Dal Backup al Business Continuity Plan: come realizzare un piano
Maggioni spiega che oggi il minimo sindacale per avviare un progetto di Disaster Recovery è il Backup. «Il primo step è consigliabile nel momento in cui, in caso di attacco o indisponibilità dei dati, i tempi di ripristino non influenzano la produzione e le informazioni perse sono recuperabili o ininfluenti per il business», dice l’esperto. «Il secondo salto evolutivo è per le organizzazioni che desiderano perdere meno tempo per il ripristino. A questo punto occorre intensificare le attività di backup, effettuando più di uno al giorno sia per ridurre la quantità dei dati persi sia per comprimere i tempi del blackout. Se si arriva al punto che non è più possibile fermarsi per effettuare il ripristino, si replica l’intero storage online, con backup ogni 15 minuti e soluzioni di Business Continuity iperconvergenti, che tendono a eliminare qualsiasi punto di rottura. Ma non si tratta assolutamente di un percorso obbligato», precisa Maggioni. «Il nostro lavoro anzi consiste per l’appunto nel fornire le soluzioni che con un investimento commisurato coprano le specifiche necessità del cliente».
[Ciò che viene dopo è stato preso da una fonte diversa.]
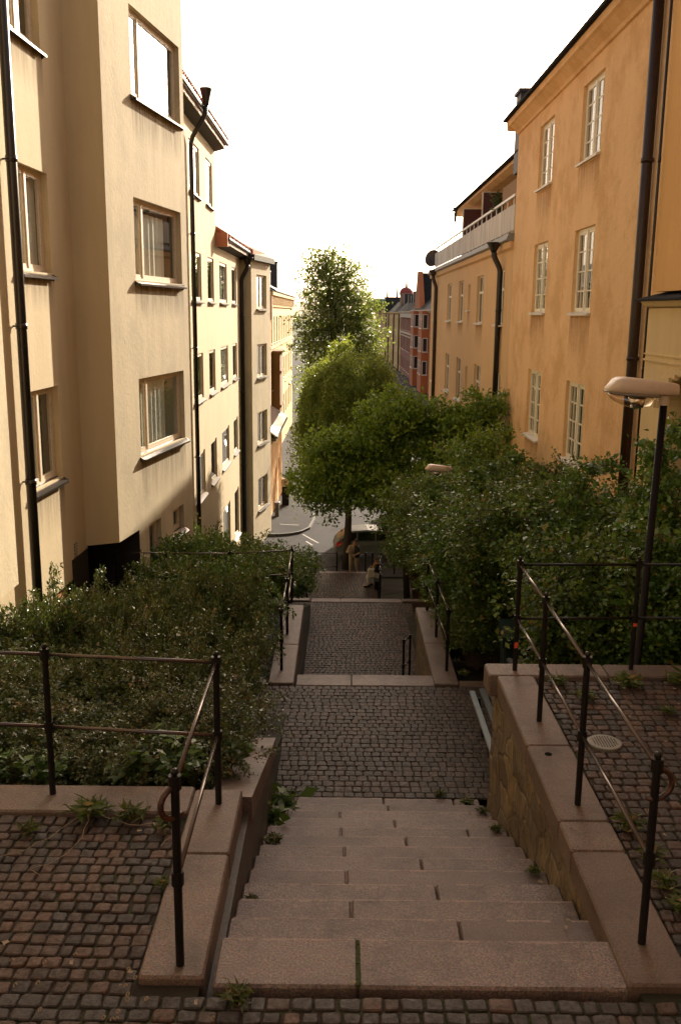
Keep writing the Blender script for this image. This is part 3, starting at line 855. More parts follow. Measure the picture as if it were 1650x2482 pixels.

Per esempio, Agomir ha sviluppato una soluzione di Business Continuity che garantisce il ripristino completo in 15 minuti senza alcuna perdita di dati per una grossa azienda attiva nell’agroalimentare. «Il cliente lavora a contatto con la GDO ed è estremamente sensibile al tema della continuità di servizio: uno dei motti del settore è ‘Sul fresco non si scherza’. Se infatti un produttore perde per qualsiasi ragione la possibilità di effettuare le consegne in modo puntuale, la grande distribuzione non solo si rivolge ad altri fornitori, ma fa pagare anche pesanti penali. Deve esserci l’assoluta certezza che ogni carico parta: non ci si può permettere di lasciarlo fermo perché non viene emessa la bolla, né di non conoscere nel dettaglio qual è lo stato della produzione rispetto a un determinato ordine».
Maggioni cita anche il caso di un cliente che lavora nell’ambito dell’elettronica. «L’headquarter si trova in Italia, ma dispone di un stabilimento in Oriente e di un altro negli Stati Uniti. In questo caso la Business Continuity è indispensabile perché le linee di montaggio funzionino senza interruzioni, a prescindere dal fuso orario».
Cloud e 5G, il futuro della Business Continuity è nell’ultimo miglio
Ma qual è la prospettiva futura rispetto allo sviluppo delle soluzioni di Business Continuity? «È difficile rispondere in modo scientifico a questa domanda», ammette Maggioni. «Anche perché l’evoluzione avverrà anche in funzione della maggior consapevolezza dei clienti. A favore di questo mercato c’è, nel bene e nel male, l’avanzamento più lento del previsto del Cloud, che nativamente potrebbe dare garanzie più o meno simili rispetto alla continuità di business. Oggi il compromesso ideale è rappresentato dal Cloud ibrido, con la possibilità di mantenere alcuni dati on premise e altri, specialmente quelli relativi alle risorse da utilizzare in mobilità, disponibili fuori. Non sono pochi quelli che ipotizzano, a breve, di riuscire a portare tutto sul Cloud. Ma ci sono limitazioni oggettive, che sono legate alle diverse tipologie di applicazioni e alla latenza delle connessioni Internet. Certo, il 5G è una bella opportunità anche se ancora poco connotata. «Piuttosto – conclude Maggioni – trovo molto interessanti i sistemi nati per mettere i dati a disposizione delle imprese proprio là dove occorrono, ovvero l’ultimo miglio dell’edge computing».